# What is required
Determine how many lines contain the string "script" and reply with that number alone.

## START Input material

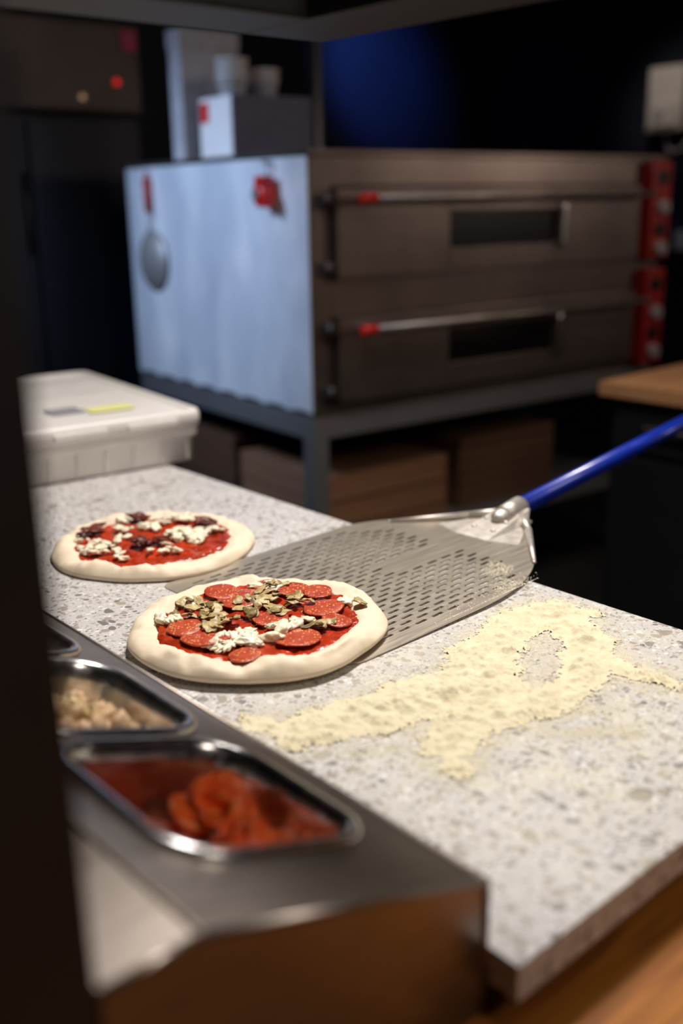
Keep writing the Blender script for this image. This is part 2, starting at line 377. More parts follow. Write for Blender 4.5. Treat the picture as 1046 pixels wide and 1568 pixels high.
# ------------------------------------------------------------ pizzas
def pizza(loc,seed,toppings,rad=.148):
    random.seed(seed)
    e=empty('pizza',Matrix.Translation(loc)@Matrix.Rotation(R(-41.4),4,'Z'))
    so=Vector((seed*3.1,seed*1.7,0))
    def RF(a): return 1+.035*noise.noise(Vector((math.cos(a)*1.3,math.sin(a)*1.3,0))+so)*2+.012*noise.noise(Vector((math.cos(a)*4,math.sin(a)*4,3))+so)
    bm=bmesh.new(); seg=200
    prof=[(0,.008),(.3,.008),(.6,.0085),(.70,.009),(.75,.0105),(.79,.0135),(.83,.0160),(.87,.0168),(.91,.0160),(.945,.0138),(.97,.0110),(.99,.0075),(1.0,.0045),(.99,.0015),(.95,0),(.5,0),(0,0)]
    t=bmesh.new(); rings=[]
    for fr,z in prof:
        if fr==0: rings.append([t.verts.new((0,0,z))]); continue
        L=[]
        for i in range(seg):
            a=2*math.pi*i/seg
            inner=1+.05*noise.noise(Vector((math.cos(a)*2.2,math.sin(a)*2.2,7))+so)*2 if .65<fr<.9 else 1
            hz=z*(1+(.26*noise.noise(Vector((math.cos(a)*3,math.sin(a)*3,fr*4))+so)*2+.10*noise.noise(Vector((math.cos(a)*14,math.sin(a)*14,fr*12))+so)*2 if z>.009 else 0))
            rr_=rad*fr*RF(a)*inner
            L.append(t.verts.new((rr_*math.cos(a),rr_*math.sin(a),hz)))
        rings.append(L)
    for A,B in zip(rings,rings[1:]):
        for i in range(seg):
            j=(i+1)%seg
            a=[A[i],A[j]] if len(A)>1 else [A[0]]; b=[B[j],B[i]] if len(B)>1 else [B[0]]
            f=t.faces.new(a+b); f.smooth=True
    merge(bm,t); d=fin('dough',bm,'dough',e)
    bm=bmesh.new(); t=bmesh.new(); rings=[]
    K=26
    for k in range(0,K+1):
        fr=k/K
        if k==0: rings.append([t.verts.new((0,0,.0115))]); continue
        L=[]
        for i in range(seg):
            a=2*math.pi*i/seg
            edge=.775+.045*noise.noise(Vector((math.cos(a)*3,math.sin(a)*3,11))+so)*2+.035*noise.noise(Vector((math.cos(a)*13,math.sin(a)*13,2))+so)
            x=rad*fr*edge*math.cos(a); y=rad*fr*edge*math.sin(a)
            z=.0115+.0032*noise.noise(Vector((x*75,y*75,1))+so)+.0018*noise.noise(Vector((x*200,y*200,5))+so)
            if fr>.85: z=max(z,.0112)+(fr-.85)*.018
            if k==K: z-=.0035
            L.append(t.verts.new((x,y,z)))
        rings.append(L)
    for A,B in zip(rings,rings[1:]):
        for i in range(seg):
            j=(i+1)%seg
            a=[A[i],A[j]] if len(A)>1 else [A[0]]
            f=t.faces.new(a+[B[j],B[i]]); f.smooth=True
    merge(bm,t); fin('tomato_sauce',bm,'sauce',e)
    toppings(e)
    return e
def shreds(bm,x,y,n,sp,z0=.0160):
    for i in range(n):
        xx=x+random.gauss(0,sp); yy=y+random.gauss(0,sp*.85)
        s=random.uniform(.0040,.0095)
        blob(bm,TRS((xx,yy,z0+random.uniform(0,.003)),(random.uniform(-.35,.35),random.uniform(-.35,.35),random.uniform(0,6)),(s*random.uniform(.9,1.6),s*random.uniform(.6,1),s*random.uniform(.3,.5))),3,.40,1.5)
def leafs(bm,x,y,n,sp,z0=.0180):
    for i in range(n):
        xx=x+random.gauss(0,sp); yy=y+random.gauss(0,sp*.75)
        s=random.uniform(.0060,.0110)
        tmp=bmesh.new(); blob(tmp,Matrix.Identity(4),3,.30,1.5)
        b1=random.uniform(-.25,.35); b2=random.uniform(-.2,.2)
        for v in tmp.verts: v.co.z=v.co.z*.15+b1*v.co.x**2+b2*v.co.y**2+.08*math.sin(v.co.x*5)
        for f in tmp.faces: f.smooth=True
        merge(bm,tmp,random.choice((0,0,0,1)),TRS((xx,yy,z0+random.uniform(-.001,.004)),(random.uniform(-.4,.4),random.uniform(-.4,.4),random.uniform(0,6)),(s*1.2,s*.75,s)))
def P(px,py,c): return ((px-c[0])*.00077,(c[1]-py)*.0019)
def top1(e):
    c=(397,958)
    bm=bmesh.new()
    for (px,py,r_,rx,ry) in ((366,928,.032,.05,.05),(494,946,.024,.03,-.1),(458,992,.026,-.06,.05),(328,990,.028,.12,.1),(447,915,.021,0,.1),(330,917,.022,.1,0),(415,962,.022,0,.0),(484,920,.018,.1,.1),(388,1014,.018,.12,0),(292,975,.02,.1,-.1),(514,968,.018,.1,-.2),(400,905,.02,0,.1)):
        x,y=P(px,py,c)
        slice_disc(bm,TRS((x,y,.0160+random.uniform(0,.002)),(rx*.7,ry*.7,random.uniform(0,6))),r_,.0020,random.uniform(0,.08))
    fin('pepperoni',bm,'pep',e)
    bm=bmesh.new()
    for (px,py,n,sp) in ((372,994,18,.012),(268,962,9,.006),(440,974,8,.010),(410,903,4,.009),(350,1002,6,.009),(524,937,3,.005),(460,968,5,.009),(395,988,6,.01),(298,940,3,.006)):
        x,y=P(px,py,c); shreds(bm,x,y,n,sp)
    fin('mozzarella',bm,'mozz',e)
    bm=bmesh.new()
    for (px,py,n,sp) in ((306,955,14,.014),(330,975,5,.010),(392,936,8,.012),(424,908,6,.008),(452,937,6,.010),(430,952,5,.010),(487,977,4,.006),(550,942,1,.003),(345,970,4,.008),(290,938,4,.007),(385,958,3,.010),(408,925,3,.008)):
        x,y=P(px,py,c); leafs(bm,x,y,n,sp)
    fin('mushroom_slices',bm,['mush','olive'],e)
def top2(e):
    c=(235,832)
    def Q(px,py): return ((px-c[0])*.00095,(c[1]-py)*.0028)
    bm=bmesh.new()
    for (px,py,n,sp) in ((278,824,22,.013),(165,848,14,.012),(212,812,7,.012),(180,814,6,.01),(262,850,6,.012),(300,828,12,.012),(205,855,6,.012),(268,798,7,.010),(142,838,5,.010),(322,817,4,.006),(235,800,6,.01),(310,835,5,.01),(185,832,4,.012)):
        x,y=Q(px,py); shreds(bm,x,y,n,sp)
    fin('mozzarella',bm,'mozz',e)
    bm=bmesh.new()
    for (px,py,n) in ((138,822,4),(200,800,3),(222,842,5),(308,808,4),(250,838,2),(120,818,1)):
        for i in range(n):
            x,y=Q(px,py); x+=random.gauss(0,.007); y+=random.gauss(0,.006)
            s=random.uniform(.007,.011)
            blob(bm,TRS((x,y,.0195+random.uniform(0,.003)),(random.uniform(-.3,.3),random.uniform(-.3,.3),random.uniform(0,6)),(s*1.4,s*.8,s*.25)),3,.4,1.6)
    fin('sun_dried_tomatoes',bm,'sundried',e)
pizza((.653,.888,.9066),3,top1)
pizza((.728,1.239,.9003),11,top2,.146)

# ------------------------------------------------------------ pizza peel
PT=Matrix.Translation((.664,.924,.9012))@Matrix.Rotation(R(2.2),4,'Z')@Matrix.Rotation(R(-.9),4,'Y')
pe=empty('pizza_peel',PT)
W=.177
def fil(pts,n=7):
    out=[]
    for i,pt in enumerate(pts):
        a=Vector(pts[i-1][:2]); b=Vector(pt[:2]); c=Vector(pts[(i+1)%len(pts)][:2])
        rr_=min(pt[2],(a-b).length*.48,(c-b).length*.48)
        s=b+(a-b).normalized()*rr_; t_=b+(c-b).normalized()*rr_
        for k in range(n+1):
            u=k/n; q=s*(1-u)**2+b*2*u*(1-u)+t_*u*u; out.append((q.x,q.y))
    return out
ol=fil([(-.004,W,.015),(-.004,-W,.03),(.27,-W,.06),(.368,-.150,.05),(.505,-.034,.02),(.535,-.024,.01),(.535,.024,.01),(.505,.036,.02),(.405,.140,.04),(.345,W-.004,.04)])
slots=[]
def slot(x,y,l,w):
    q=[]
    for (sx,a0) in ((1,-90),(-1,90)):
        for k in range(5):
            a=R(a0+180*k/4*1); q.append((x+sx*(l-w)/2+w/2*math.cos(a),y+w/2*math.sin(a)))
    return q
row=0; y=-.152
while y<.156:
    x=.022+(.0145 if row%2 else 0)
    while x<.365:
        if not (x>.225 and abs(y)<.024) and x+max(0,abs(y)-.10)*1.1<.372:
            slots.append(slot(x,y,.0195,.0046))
        x+=.029
    y+=.0112; row+=1
flat_with_holes('blade',ol,slots,.0016,'alu',pe)
def wl(v): return PT.inverted()@Vector(v)
a=PT@Vector((.515,0,.0165)); a2=Vector((2.31,1.086,.986)); d=(a2-a).normalized()
bm=bmesh.new()
t=bmesh.new()
pts=[(.415,-.030,.0010),(.415,.030,.0010),(.530,.020,.020),(.530,-.020,.020),(.430,-.075,.0010),(.505,-.036,.0040),(.430,.075,.0010),(.505,.036,.0040)]
V=[t.verts.new(q) for q in pts]
for f in ((0,1,2,3),(0,3,5,4),(1,6,7,2)): t.faces.new([V[k] for k in f])
merge(bm,t)
for s in (1,-1):
    tube(bm,(.516,s*.014,.013),(.478,s*.056,.007),.0060,14,r2=.0055)
    tube(bm,(.478,s*.056,.007),(.385,s*.134,.0022),.0055,14,r2=.0032)
    blob(bm,TRS((.478,s*.056,.007),(0,0,0),(.0055,.0055,.0055)),2,0)
    blob(bm,TRS((.385,s*.134,.0022),(0,0,0),(.0033,.0033,.0030)),2,0)
tube(bm,wl(a-d*.030),wl(a+d*.020),.0150,24,r2=.0170)
blob(bm,Matrix.Translation(wl(a-d*.030))@TRS((0,0,0),(0,0,0),(.020,.015,.0125)),3,0)
for x_ in (.445,.475):
    for s in (1,-1): blob(bm,TRS((x_,s*.018,.006+(x_-.445)*.17),(0,0,0),(.0045,.0045,.003)),2,0)
fin('socket',bm,'aluc',pe,mw=None)
bm=bmesh.new()
tube(bm,wl(a),wl(a2),.0138,28)
fin('handle',bm,'blue',pe)
bm=bmesh.new(); tube(bm,wl(a2),wl(a2+d*.03),.0150,24,r2=.012)
fin('end_cap',bm,'blackp',pe)

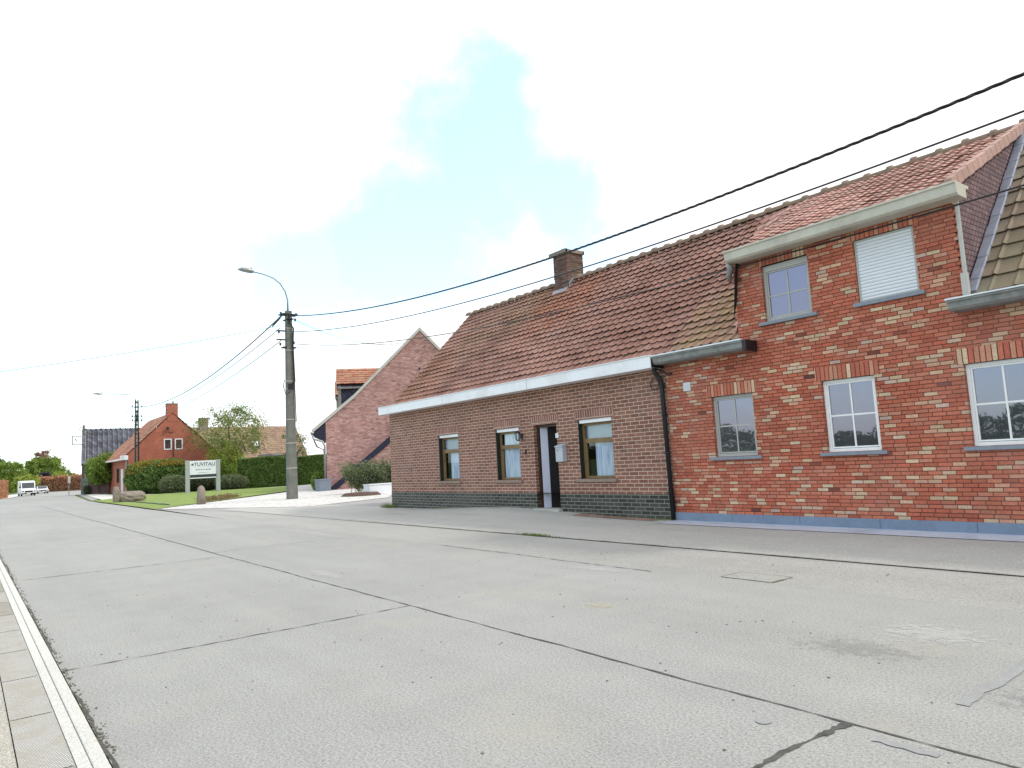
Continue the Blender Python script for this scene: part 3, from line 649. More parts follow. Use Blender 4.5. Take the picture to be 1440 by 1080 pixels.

## END Input material

# Task response
2